La questione della lingua è cruciale: quanto va perduto senza poter ascoltare le parole delle persone straniere in lingua madre?
Eppure nel desiderio e urgenza di trovare espressione e parole in una lingua straniera, la stessa in cui si è immersi dalla mattina alla sera, il pensiero a volte si chiarisce anche a se stessi.
Nel processo del racconto spontaneo capita che si produca un’apertura imprevista, uno scarto fecondo, un ricordo buffo, un pensiero nuovo... 
Entrano in gioco i desideri, le emozioni, i sentimenti e il mondo fuori che si è lasciato e sta come sospeso e allora, qualche volta si può ascoltare quello che la persona spera e desidera, quello che voleva veramente e le illusioni che l'avevano guidata.

Il racconto è da bocca a orecchio, corpo, sguardi; richiede complicità empatica al di là del giudizio che resta sospeso altrove; l'ascoltare lega chi sta cercando di spiegare a se stessa cosa è accaduto e cerca le parole per dirlo, in un farsi del discorso spesso frammentato, in lingua straniera, dove si adombrano sofferenze, dolori, conflitti, paura e desiderio di dire e di non dire.

Chi ascolta sospende il giudizio su quanto viene detto e confidato, senza giustificare il reato, non giudica i comportamenti, si dispone dalla parte di chi, mentre si narra, si sta cercando, e cerca di capirsi. Il giudizio resta estraneo al contesto narrativo, appartiene ad altri ambiti ed attività scolastiche e sociali diverse, la sua sospensione, attiene al tempo della narrazione autobiografica.
Altre forme di attenuazione del giudizio, via via differenti, accompagnano i processi di comprensione, di autovalutazione, di assunzione di responsabilità , di presa di coscienza.

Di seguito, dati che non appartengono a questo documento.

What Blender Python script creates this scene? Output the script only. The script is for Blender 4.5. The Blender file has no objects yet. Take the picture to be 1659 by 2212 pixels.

Il lavoro autobiografico è attività lenta e delicata, che richiede momenti di sosta e di sedimentazione.
E’ sostenuto e facilitato da momenti espressivi e dal supporto di altri linguaggi - come il disegno, il canto, l’arte, l'espressione corporea - e dallo spazio di lavoro, che nel nostro caso al carcere femminile a volte è anche all'aperto nell'azienda agricola, dove possiamo fare esperienze e osservare fenomeni, cantare, camminare e sedere insieme fra cespugli e alberi da frutto.